SunOpta Inc. (Nasdaq:STKL – News; TSX:SOY – News) announced Tuesday that The Toronto Stock Exchange has accepted notice of its intention to purchase for cancellation, by way of a normal course issuer bid, up to approximately 5% of its issued and outstanding common shares, as of March 31, 2005, in the open market through the facilities of the Toronto Stock Exchange and NASDAQ.
Purchases will be made in accordance with applicable rules of the TSX and requirements of the U.S. Securities and Exchange Commission and at the prevailing market price at the time of purchase. No specific number of shares to be acquired has been established. However, purchases will not exceed 2% of the outstanding common shares in any 30 day period. The issuer bid will commence on April 14, 2005 and will expire no later than April 13, 2006. SunOpta believes that the common shares are undervalued at current market prices based on its current earnings and future prospects and that such repurchase of common shares is a worthwhile investment and in the best interests of both SunOpta and its shareholders.

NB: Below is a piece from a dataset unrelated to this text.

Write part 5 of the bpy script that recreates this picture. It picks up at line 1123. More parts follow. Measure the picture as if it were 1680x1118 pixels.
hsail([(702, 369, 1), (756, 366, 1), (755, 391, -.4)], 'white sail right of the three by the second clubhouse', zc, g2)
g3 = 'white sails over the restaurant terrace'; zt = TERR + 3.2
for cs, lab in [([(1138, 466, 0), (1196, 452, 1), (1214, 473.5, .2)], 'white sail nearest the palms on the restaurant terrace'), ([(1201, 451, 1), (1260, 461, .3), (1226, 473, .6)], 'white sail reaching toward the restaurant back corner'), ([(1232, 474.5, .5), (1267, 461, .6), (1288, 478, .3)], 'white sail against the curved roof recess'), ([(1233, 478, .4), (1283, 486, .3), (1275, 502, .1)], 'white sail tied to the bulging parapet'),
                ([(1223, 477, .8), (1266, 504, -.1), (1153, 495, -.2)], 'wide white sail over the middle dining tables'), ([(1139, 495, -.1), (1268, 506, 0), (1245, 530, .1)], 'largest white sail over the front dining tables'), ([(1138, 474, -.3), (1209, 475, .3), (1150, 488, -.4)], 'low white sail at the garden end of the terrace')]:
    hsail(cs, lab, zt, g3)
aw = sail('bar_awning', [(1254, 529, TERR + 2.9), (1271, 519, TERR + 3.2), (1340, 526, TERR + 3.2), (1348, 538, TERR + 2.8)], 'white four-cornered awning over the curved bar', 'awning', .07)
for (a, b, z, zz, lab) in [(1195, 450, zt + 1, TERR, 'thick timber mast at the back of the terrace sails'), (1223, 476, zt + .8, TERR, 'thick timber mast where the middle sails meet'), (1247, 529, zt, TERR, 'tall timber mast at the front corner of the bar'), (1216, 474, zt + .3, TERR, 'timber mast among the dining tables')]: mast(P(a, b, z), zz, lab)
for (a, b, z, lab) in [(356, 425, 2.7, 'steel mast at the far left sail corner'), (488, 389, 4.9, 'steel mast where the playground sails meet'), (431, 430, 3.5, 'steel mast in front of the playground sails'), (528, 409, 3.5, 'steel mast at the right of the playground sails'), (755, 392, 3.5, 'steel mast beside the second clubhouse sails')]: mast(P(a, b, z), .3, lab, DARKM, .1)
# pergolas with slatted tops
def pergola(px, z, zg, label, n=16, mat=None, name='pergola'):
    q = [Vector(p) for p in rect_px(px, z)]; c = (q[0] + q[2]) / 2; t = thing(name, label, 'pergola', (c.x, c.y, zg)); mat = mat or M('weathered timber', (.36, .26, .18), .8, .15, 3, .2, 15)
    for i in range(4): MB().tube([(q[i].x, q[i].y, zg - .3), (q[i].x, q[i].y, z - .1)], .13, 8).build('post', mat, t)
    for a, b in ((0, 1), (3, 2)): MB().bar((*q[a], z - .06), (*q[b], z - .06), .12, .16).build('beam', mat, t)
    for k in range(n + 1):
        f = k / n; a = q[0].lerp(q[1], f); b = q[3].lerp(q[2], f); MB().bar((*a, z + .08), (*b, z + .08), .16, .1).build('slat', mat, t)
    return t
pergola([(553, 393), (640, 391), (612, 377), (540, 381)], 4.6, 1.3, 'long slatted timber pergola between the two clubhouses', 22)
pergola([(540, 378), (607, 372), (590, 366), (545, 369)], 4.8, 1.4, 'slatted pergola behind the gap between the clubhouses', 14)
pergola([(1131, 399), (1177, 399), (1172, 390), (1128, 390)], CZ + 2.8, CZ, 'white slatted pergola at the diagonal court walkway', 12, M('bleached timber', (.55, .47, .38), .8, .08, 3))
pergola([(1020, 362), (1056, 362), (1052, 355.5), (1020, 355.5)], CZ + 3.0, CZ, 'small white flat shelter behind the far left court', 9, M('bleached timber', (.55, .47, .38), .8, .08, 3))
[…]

To the knowledge of SunOpta, no insider will receive any direct benefit from the issuer bid nor does any insider intend to sell shares of SunOpta during the course of the issuer.
As of the close of business on March 31, 2005, SunOpta had 56,270,630 common shares issued and outstanding.
Sun Opta has three business units: the SunOpta Food Group (sourcing, processing and distribution of natural and organic food products), the Opta Minerals Group (producer, distributor, and recycler of environmentally friendly industrial materials), and the StakeTech Steam Explosion Group (engineering/marketing of clean pulping systems using patented steam explosion technology).